Indonesian Political, Business & Finance News

Rescuing the economy

| Source: JP

Rescuing the economy

Some may see it as too early and therefore unfair to judge the
performance of President B.J. Habibie's 80-day old government,
which came to power by political default and inherited an economy
already on the brink of collapse. Yet the stern warning to uphold
basic economic principles given to Habibie's administration by 15
noted economists last week was urgently warranted.

The deterioration in the economy since May has been so rapid
that developments now require monthly, rather than annual review
and, if necessary, quick corrective measures. It is not simply a
coincidence that the International Monetary Fund (IMF) has also
decided to review the Indonesian economy on a monthly basis
rather than through quarterly reviews as it does for other
countries receiving its financial assistance.
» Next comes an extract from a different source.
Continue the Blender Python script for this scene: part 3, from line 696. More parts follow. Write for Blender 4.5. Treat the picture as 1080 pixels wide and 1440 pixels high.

The economists, including several from what is perceived to
be Habibie's political camp, blasted the new President's populist
policies and cast great doubt on his willingness and capacity to
undertake appropriate measures to right the economy, particularly
the more painful ones. Although not explicitly mentioned in their
declaration, there seemed to be suspicion among the group of
economists that Habibie, fully aware of his lack of political
legitimacy, had resorted to populist measures at the expense of
sound economic principles to gain a popular mandate.

But central to their bone of contention remains the problem
which was inherent in the Habibie administration right from the
outset -- the absence of domestic and international market
confidence. That is the main reason behind the persistent
volatility in the rupiah exchange rate and that is why it is now
trading at a level even lower than was seen in the few weeks
before Soeharto and his 32-year rule came to an abrupt end amid
political, social and economic upheaval.

Habibie apparently has not realized that official foreign aid,
even loans as large as the additional US$14 billion pledged to
the government last month, is political in nature and not driven
by the market. The rupiah exchange rate, now hovering at between
12,000 and 13,000, is the hard evidence. The official loans may
succeed in preventing massive social unrest within the next eight
months, but the economy will continue to deteriorate without new
flows of private capital to resuscitate business and create new
income-generating assets.

Market confidence should be achieved through introducing
correct policies in an efficient manner and ensuring they are
implemented fairly and honestly. But Habibie has yet to shed the
political baggage he inherited from the previous administration.
He has yet to prove that he has broken from the old Soeharto
regime and willing to rapidly push through political and economic
reforms, clean up the banking mess and fully restore law and
order.

While populist handouts and price support and subsidy schemes
are necessary to help the poorest strata of society, the
government should not forget that private investment is the only
locomotive capable of lifting the economy out of the crisis.

The markets perceive that they have been ignored by a
government preoccupied with populist programs and unaware of the
urgent need to restore investor confidence.

The government's overriding concern with income inequality is
fully justified because this was partly responsible for the
recent riots. But its attempts to reduce income inequality by
hastily pouring trillions of rupiah into cooperatives and small
enterprises, irrespective of their viability and the competence
and entrepreneurial skills of their proprietors, is giving the
wrong signal to medium and large-scale investors.

It is therefore imperative for the government to go all out to
restore security, law and order through the use of concrete
measures. Only stability and confidence will revive business.